Requirement: Repeat every line of the listing below exactly, minus the pictures.

━━━━━━━━━━━━━━━━

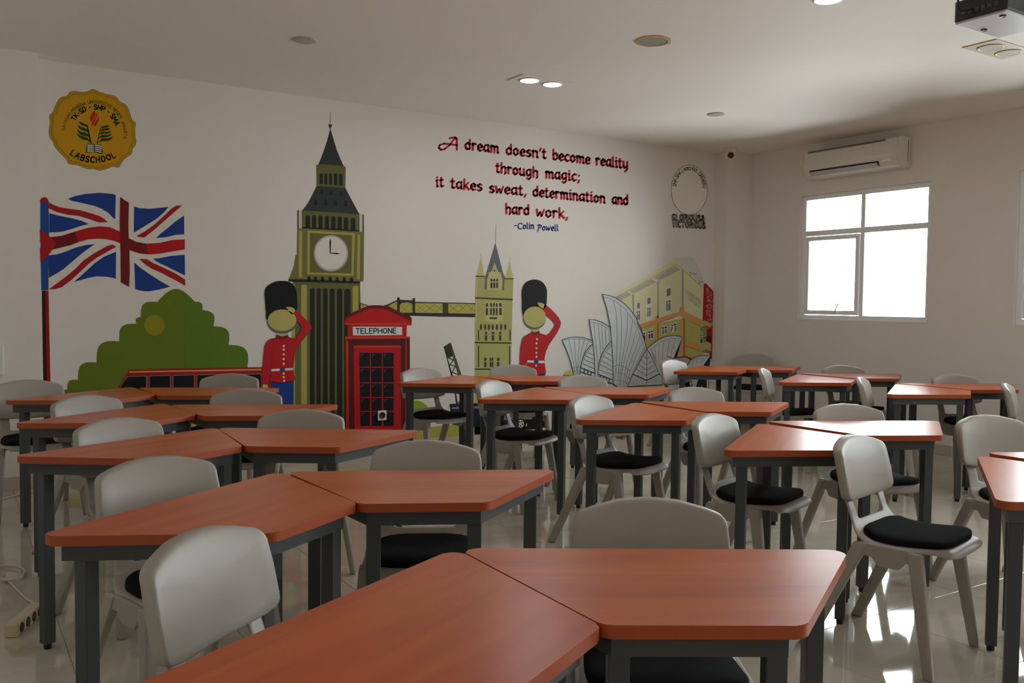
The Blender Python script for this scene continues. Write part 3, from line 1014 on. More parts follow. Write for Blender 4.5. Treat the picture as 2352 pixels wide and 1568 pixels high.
# ---- ground strip
m = Mural('ground_mural', 'painted yellow-green ground strip with a lime bush above the skirting', 'mural')
def wpx(x, z):
    d = Vector((x, 0, z)) - CAM
    k = d.dot(FW)
    return (1176 + F * d.dot(RT) / k, 784 - F * d.dot(UP) / k)
m.add('grass', (182, 178, 78), [[wpx(-6.9 + .1 * k, .20 + .004 * math.sin(k)) for k in range(41)] + [wpx(-2.9 - .1 * k, .094) for k in range(41)]], 1)
m.add('bush', (150, 172, 30), [[(925, 925), (940, 919), (950, 918), (962, 920), (972, 924), (980, 931), (986, 942), (988, 960), (988, 985), (925, 985)]], 2)
m.add('bush', (150, 172, 30), [[wpx(-6.8 + .03 * k, .19 + .16 * math.sin(PI * k / 20)) for k in range(21)]], 2)
m.done()

# ---- clock tower
A, B, D = crop(660, 250, 7.84), crop(650, 440, 7.1286), crop(660, 630, 4.75)
O1, O2, LY, SL, DK = (118, 114, 62), (104, 102, 54), (170, 164, 84), (52, 58, 60), (30, 34, 28)
m = Mural('clock_tower_mural', 'painted olive clock tower with a slate spire and white dial showing three', 'mural')
m.add('spire_needle', SL, stroke(A([(772, 55), (772, 290)]), .9, n=6), 1)
m.add('finial', SL, [A([(740, 280), (805, 280), (800, 310), (778, 360), (768, 360), (742, 310)])], 1)
m.add('spire', (50, 56, 54), [A([(773, 350), (720, 560), (660, 740), (600, 900), (555, 1002), (700, 1006), (800, 1012), (930, 1022), (1017, 1032), (960, 910), (890, 740), (830, 540)])], 1)
m.add('belfry', O2, [A([(520, 1005), (600, 998), (800, 1008), (1015, 1030), (1048, 1040), (1050, 1100), (1045, 1428), (800, 1408), (525, 1396)])], 2)
for x0, x1, y0, y1 in ((578, 638, 1160, 1352), (665, 718, 1160, 1360), (750, 803, 1160, 1367), (838, 898, 1163, 1375), (928, 995, 1168, 1380)):
    m.add('arched_opening', DK, [A(rrect(x0, y0, x1, y1))], 3)
m.add('lower_roof', SL, [A([(525, 1392), (800, 1405), (1045, 1425)]) + B([(1110, 110), (1180, 240), (1252, 372), (1000, 352), (700, 332), (313, 307), (370, 240), (430, 150)])], 2)
for x0, x1, y0, y1 in ((590, 645, 1455, 1535), (755, 815, 1465, 1550), (930, 990, 1480, 1565)):
    m.add('roof_window', (28, 30, 32), [A(rrect(x0, y0, x1, y1, 22))], 3)
for x0, x1, y0, y1 in ((505, 565, 118, 215), (665, 735, 122, 225), (820, 885, 135, 232), (998, 1055, 145, 240)):
    m.add('roof_window', (28, 30, 32), [B(rrect(x0, y0, x1, y1, 24))], 3)
m.add('arcade', O2, [B([(305, 307), (700, 330), (1000, 350), (1252, 370), (1253, 655), (308, 603)])], 1)
for x0, x1, y0, y1 in zip((372, 478, 582, 688, 792, 895, 998, 1108), (440, 540, 645, 752, 860, 960, 1065, 1185), (385, 385, 392, 395, 400, 405, 418, 428), (590, 592, 600, 605, 612, 618, 622, 630)):
    m.add('arched_opening', DK, [B(rrect(x0, y0, x1, y1))], 3)
m.add('ledge', DK, [B([(308, 578), (1253, 630), (1253, 656), (308, 601)])], 3)
m.add('pinnacle', O2, [B([(230, 312), (262, 300), (262, 604), (232, 604)])], 1)
m.add('pinnacle', O2, [B([(1298, 360), (1326, 382), (1328, 664), (1298, 662)])], 1)
m.add('pale_gap', (206, 200, 190), [B([(262, 300), (305, 308), (308, 603), (262, 600)]), B([(1252, 364), (1298, 365), (1298, 660), (1253, 655)])], 1)
m.add('dial_stage', O1, [B([(232, 600), (800, 632), (1328, 662), (1320, 1430), (1312, 1462), (1290, 1472), (1180, 1472), (85, 1445), (130, 1350), (180, 1200), (203, 1040), (228, 1035)])], 2)
m.add('pale_strip', LY, [B([(260, 640), (285, 632), (312, 642), (313, 1412), (270, 1405), (256, 1380)]), B([(1220, 706), (1262, 706), (1256, 1440), (1208, 1425)])], 3)
m.add('dial_frame', LY, [B([(400, 635), (1177, 680), (1152, 1378), (395, 1352)])], 3)
m.add('dial_field', O2, [B([(440, 678), (1130, 710), (1120, 1340), (437, 1322)])], 4)
m.add('dial_ring', (176, 178, 176), [B(ell(783, 1008, 281, 297, 56))], 5)
m.add('clock_face', (224, 220, 208), [B(ell(783, 1006, 256, 270, 56))], 6)
m.add('minute_hand', (22, 22, 40), [B([(770, 768), (785, 800), (778, 1005), (762, 1005), (757, 830)])], 7)
m.add('hour_hand', (22, 22, 40), [B([(765, 1000), (880, 1000), (932, 1020), (890, 1026), (765, 1012)])], 7)
m.add('shaft', O2, [[(672, 645), (827, 650), (828, 700), (828, 1008), (672, 1010)]], 1)
m.add('ledge', DK, [B([(85, 1440), (100, 1434), (250, 1434), (1262, 1470), (1258, 1504), (95, 1472)])], 3)
for x0, x1, y0 in zip((400, 503, 620, 743, 860, 975, 1092), (452, 552, 672, 800, 910, 1028, 1150), (1385, 1385, 1390, 1392, 1398, 1402, 1405)):
    m.add('arched_opening', DK, [B(rrect(x0, y0, x1, y0 + 70))], 3)
for x0, x1, y0, y1 in ((150, 214, 110, 1790), (48, 84, 105, 1790), (712, 775, 122, 1790)):
    m.add('pale_strip', LY, [D(rrect(x0, y0, x1, y1))], 2)
for x0, x1, y0 in ((247, 298, 148), (318, 365, 150), (387, 440, 150), (460, 517, 152), (540, 600, 152), (620, 690, 154)):
    m.add('dark_flute', (34, 38, 28), [D(rrect(x0, y0, x1, 1790))], 2)
m.done()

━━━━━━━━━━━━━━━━

Written response:
The Blender Python script for this scene continues. Write part 3, from line 1014 on. More parts follow. Write for Blender 4.5. Treat the picture as 2352 pixels wide and 1568 pixels high.
# ---- ground strip
m = Mural('ground_mural', 'painted yellow-green ground strip with a lime bush above the skirting', 'mural')
def wpx(x, z):
    d = Vector((x, 0, z)) - CAM
    k = d.dot(FW)
    return (1176 + F * d.dot(RT) / k, 784 - F * d.dot(UP) / k)
m.add('grass', (182, 178, 78), [[wpx(-6.9 + .1 * k, .20 + .004 * math.sin(k)) for k in range(41)] + [wpx(-2.9 - .1 * k, .094) for k in range(41)]], 1)
m.add('bush', (150, 172, 30), [[(925, 925), (940, 919), (950, 918), (962, 920), (972, 924), (980, 931), (986, 942), (988, 960), (988, 985), (925, 985)]], 2)
m.add('bush', (150, 172, 30), [[wpx(-6.8 + .03 * k, .19 + .16 * math.sin(PI * k / 20)) for k in range(21)]], 2)
m.done()

# ---- clock tower
A, B, D = crop(660, 250, 7.84), crop(650, 440, 7.1286), crop(660, 630, 4.75)
O1, O2, LY, SL, DK = (118, 114, 62), (104, 102, 54), (170, 164, 84), (52, 58, 60), (30, 34, 28)
m = Mural('clock_tower_mural', 'painted olive clock tower with a slate spire and white dial showing three', 'mural')
m.add('spire_needle', SL, stroke(A([(772, 55), (772, 290)]), .9, n=6), 1)
m.add('finial', SL, [A([(740, 280), (805, 280), (800, 310), (778, 360), (768, 360), (742, 310)])], 1)
m.add('spire', (50, 56, 54), [A([(773, 350), (720, 560), (660, 740), (600, 900), (555, 1002), (700, 1006), (800, 1012), (930, 1022), (1017, 1032), (960, 910), (890, 740), (830, 540)])], 1)
m.add('belfry', O2, [A([(520, 1005), (600, 998), (800, 1008), (1015, 1030), (1048, 1040), (1050, 1100), (1045, 1428), (800, 1408), (525, 1396)])], 2)
for x0, x1, y0, y1 in ((578, 638, 1160, 1352), (665, 718, 1160, 1360), (750, 803, 1160, 1367), (838, 898, 1163, 1375), (928, 995, 1168, 1380)):
    m.add('arched_opening', DK, [A(rrect(x0, y0, x1, y1))], 3)
m.add('lower_roof', SL, [A([(525, 1392), (800, 1405), (1045, 1425)]) + B([(1110, 110), (1180, 240), (1252, 372), (1000, 352), (700, 332), (313, 307), (370, 240), (430, 150)])], 2)
for x0, x1, y0, y1 in ((590, 645, 1455, 1535), (755, 815, 1465, 1550), (930, 990, 1480, 1565)):
    m.add('roof_window', (28, 30, 32), [A(rrect(x0, y0, x1, y1, 22))], 3)
for x0, x1, y0, y1 in ((505, 565, 118, 215), (665, 735, 122, 225), (820, 885, 135, 232), (998, 1055, 145, 240)):
    m.add('roof_window', (28, 30, 32), [B(rrect(x0, y0, x1, y1, 24))], 3)
m.add('arcade', O2, [B([(305, 307), (700, 330), (1000, 350), (1252, 370), (1253, 655), (308, 603)])], 1)
for x0, x1, y0, y1 in zip((372, 478, 582, 688, 792, 895, 998, 1108), (440, 540, 645, 752, 860, 960, 1065, 1185), (385, 385, 392, 395, 400, 405, 418, 428), (590, 592, 600, 605, 612, 618, 622, 630)):
    m.add('arched_opening', DK, [B(rrect(x0, y0, x1, y1))], 3)
m.add('ledge', DK, [B([(308, 578), (1253, 630), (1253, 656), (308, 601)])], 3)
m.add('pinnacle', O2, [B([(230, 312), (262, 300), (262, 604), (232, 604)])], 1)
m.add('pinnacle', O2, [B([(1298, 360), (1326, 382), (1328, 664), (1298, 662)])], 1)
m.add('pale_gap', (206, 200, 190), [B([(262, 300), (305, 308), (308, 603), (262, 600)]), B([(1252, 364), (1298, 365), (1298, 660), (1253, 655)])], 1)
m.add('dial_stage', O1, [B([(232, 600), (800, 632), (1328, 662), (1320, 1430), (1312, 1462), (1290, 1472), (1180, 1472), (85, 1445), (130, 1350), (180, 1200), (203, 1040), (228, 1035)])], 2)
m.add('pale_strip', LY, [B([(260, 640), (285, 632), (312, 642), (313, 1412), (270, 1405), (256, 1380)]), B([(1220, 706), (1262, 706), (1256, 1440), (1208, 1425)])], 3)
m.add('dial_frame', LY, [B([(400, 635), (1177, 680), (1152, 1378), (395, 1352)])], 3)
m.add('dial_field', O2, [B([(440, 678), (1130, 710), (1120, 1340), (437, 1322)])], 4)
m.add('dial_ring', (176, 178, 176), [B(ell(783, 1008, 281, 297, 56))], 5)
m.add('clock_face', (224, 220, 208), [B(ell(783, 1006, 256, 270, 56))], 6)
m.add('minute_hand', (22, 22, 40), [B([(770, 768), (785, 800), (778, 1005), (762, 1005), (757, 830)])], 7)
m.add('hour_hand', (22, 22, 40), [B([(765, 1000), (880, 1000), (932, 1020), (890, 1026), (765, 1012)])], 7)
m.add('shaft', O2, [[(672, 645), (827, 650), (828, 700), (828, 1008), (672, 1010)]], 1)
m.add('ledge', DK, [B([(85, 1440), (100, 1434), (250, 1434), (1262, 1470), (1258, 1504), (95, 1472)])], 3)
for x0, x1, y0 in zip((400, 503, 620, 743, 860, 975, 1092), (452, 552, 672, 800, 910, 1028, 1150), (1385, 1385, 1390, 1392, 1398, 1402, 1405)):
    m.add('arched_opening', DK, [B(rrect(x0, y0, x1, y0 + 70))], 3)
for x0, x1, y0, y1 in ((150, 214, 110, 1790), (48, 84, 105, 1790), (712, 775, 122, 1790)):
    m.add('pale_strip', LY, [D(rrect(x0, y0, x1, y1))], 2)
for x0, x1, y0 in ((247, 298, 148), (318, 365, 150), (387, 440, 150), (460, 517, 152), (540, 600, 152), (620, 690, 154)):
    m.add('dark_flute', (34, 38, 28), [D(rrect(x0, y0, x1, 1790))], 2)
m.done()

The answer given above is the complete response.